→ Dataset section

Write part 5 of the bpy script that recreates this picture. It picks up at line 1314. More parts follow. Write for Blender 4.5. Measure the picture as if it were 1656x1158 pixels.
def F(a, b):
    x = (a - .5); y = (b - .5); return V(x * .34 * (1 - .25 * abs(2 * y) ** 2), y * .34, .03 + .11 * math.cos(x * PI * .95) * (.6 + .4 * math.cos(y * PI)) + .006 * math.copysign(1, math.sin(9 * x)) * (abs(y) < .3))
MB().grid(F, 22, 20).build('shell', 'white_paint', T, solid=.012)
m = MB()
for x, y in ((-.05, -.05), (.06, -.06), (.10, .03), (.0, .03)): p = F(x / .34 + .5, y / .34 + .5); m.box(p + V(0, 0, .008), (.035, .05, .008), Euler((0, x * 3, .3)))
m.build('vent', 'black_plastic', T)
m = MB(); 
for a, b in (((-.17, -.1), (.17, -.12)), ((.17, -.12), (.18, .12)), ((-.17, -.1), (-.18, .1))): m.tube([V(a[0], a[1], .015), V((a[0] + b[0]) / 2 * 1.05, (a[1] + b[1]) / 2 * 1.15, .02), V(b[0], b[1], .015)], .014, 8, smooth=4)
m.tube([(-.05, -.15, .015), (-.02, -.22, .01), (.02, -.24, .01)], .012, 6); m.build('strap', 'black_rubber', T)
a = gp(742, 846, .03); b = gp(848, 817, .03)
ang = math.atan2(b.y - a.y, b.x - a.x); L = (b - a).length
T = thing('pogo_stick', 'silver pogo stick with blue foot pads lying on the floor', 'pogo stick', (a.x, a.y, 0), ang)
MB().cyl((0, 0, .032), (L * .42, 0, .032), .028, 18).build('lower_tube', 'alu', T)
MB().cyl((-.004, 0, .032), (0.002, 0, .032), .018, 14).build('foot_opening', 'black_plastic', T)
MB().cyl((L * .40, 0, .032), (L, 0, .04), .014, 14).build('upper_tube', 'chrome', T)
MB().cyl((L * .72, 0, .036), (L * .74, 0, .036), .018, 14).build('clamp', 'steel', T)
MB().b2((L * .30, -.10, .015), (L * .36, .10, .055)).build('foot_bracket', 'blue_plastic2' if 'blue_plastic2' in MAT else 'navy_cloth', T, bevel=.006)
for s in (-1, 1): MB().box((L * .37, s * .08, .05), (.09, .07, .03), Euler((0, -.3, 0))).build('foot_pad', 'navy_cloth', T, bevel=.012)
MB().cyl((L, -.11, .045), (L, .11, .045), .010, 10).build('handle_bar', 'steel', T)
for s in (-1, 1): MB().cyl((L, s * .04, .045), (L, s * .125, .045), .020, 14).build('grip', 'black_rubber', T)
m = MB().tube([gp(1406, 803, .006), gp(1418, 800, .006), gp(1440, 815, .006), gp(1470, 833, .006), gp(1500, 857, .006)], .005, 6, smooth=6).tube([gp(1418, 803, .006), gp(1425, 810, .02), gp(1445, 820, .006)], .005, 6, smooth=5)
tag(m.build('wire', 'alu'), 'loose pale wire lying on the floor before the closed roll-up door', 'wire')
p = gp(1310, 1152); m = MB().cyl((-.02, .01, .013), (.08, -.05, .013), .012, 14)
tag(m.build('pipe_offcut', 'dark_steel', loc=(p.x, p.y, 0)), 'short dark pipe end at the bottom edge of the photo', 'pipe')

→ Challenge
Return the lines above exactly, keeping every word.

→ Exercise answer
Write part 5 of the bpy script that recreates this picture. It picks up at line 1314. More parts follow. Write for Blender 4.5. Measure the picture as if it were 1656x1158 pixels.
def F(a, b):
    x = (a - .5); y = (b - .5); return V(x * .34 * (1 - .25 * abs(2 * y) ** 2), y * .34, .03 + .11 * math.cos(x * PI * .95) * (.6 + .4 * math.cos(y * PI)) + .006 * math.copysign(1, math.sin(9 * x)) * (abs(y) < .3))
MB().grid(F, 22, 20).build('shell', 'white_paint', T, solid=.012)
m = MB()
for x, y in ((-.05, -.05), (.06, -.06), (.10, .03), (.0, .03)): p = F(x / .34 + .5, y / .34 + .5); m.box(p + V(0, 0, .008), (.035, .05, .008), Euler((0, x * 3, .3)))
m.build('vent', 'black_plastic', T)
m = MB(); 
for a, b in (((-.17, -.1), (.17, -.12)), ((.17, -.12), (.18, .12)), ((-.17, -.1), (-.18, .1))): m.tube([V(a[0], a[1], .015), V((a[0] + b[0]) / 2 * 1.05, (a[1] + b[1]) / 2 * 1.15, .02), V(b[0], b[1], .015)], .014, 8, smooth=4)
m.tube([(-.05, -.15, .015), (-.02, -.22, .01), (.02, -.24, .01)], .012, 6); m.build('strap', 'black_rubber', T)
a = gp(742, 846, .03); b = gp(848, 817, .03)
ang = math.atan2(b.y - a.y, b.x - a.x); L = (b - a).length
T = thing('pogo_stick', 'silver pogo stick with blue foot pads lying on the floor', 'pogo stick', (a.x, a.y, 0), ang)
MB().cyl((0, 0, .032), (L * .42, 0, .032), .028, 18).build('lower_tube', 'alu', T)
MB().cyl((-.004, 0, .032), (0.002, 0, .032), .018, 14).build('foot_opening', 'black_plastic', T)
MB().cyl((L * .40, 0, .032), (L, 0, .04), .014, 14).build('upper_tube', 'chrome', T)
MB().cyl((L * .72, 0, .036), (L * .74, 0, .036), .018, 14).build('clamp', 'steel', T)
MB().b2((L * .30, -.10, .015), (L * .36, .10, .055)).build('foot_bracket', 'blue_plastic2' if 'blue_plastic2' in MAT else 'navy_cloth', T, bevel=.006)
for s in (-1, 1): MB().box((L * .37, s * .08, .05), (.09, .07, .03), Euler((0, -.3, 0))).build('foot_pad', 'navy_cloth', T, bevel=.012)
MB().cyl((L, -.11, .045), (L, .11, .045), .010, 10).build('handle_bar', 'steel', T)
for s in (-1, 1): MB().cyl((L, s * .04, .045), (L, s * .125, .045), .020, 14).build('grip', 'black_rubber', T)
m = MB().tube([gp(1406, 803, .006), gp(1418, 800, .006), gp(1440, 815, .006), gp(1470, 833, .006), gp(1500, 857, .006)], .005, 6, smooth=6).tube([gp(1418, 803, .006), gp(1425, 810, .02), gp(1445, 820, .006)], .005, 6, smooth=5)
tag(m.build('wire', 'alu'), 'loose pale wire lying on the floor before the closed roll-up door', 'wire')
p = gp(1310, 1152); m = MB().cyl((-.02, .01, .013), (.08, -.05, .013), .012, 14)
tag(m.build('pipe_offcut', 'dark_steel', loc=(p.x, p.y, 0)), 'short dark pipe end at the bottom edge of the photo', 'pipe')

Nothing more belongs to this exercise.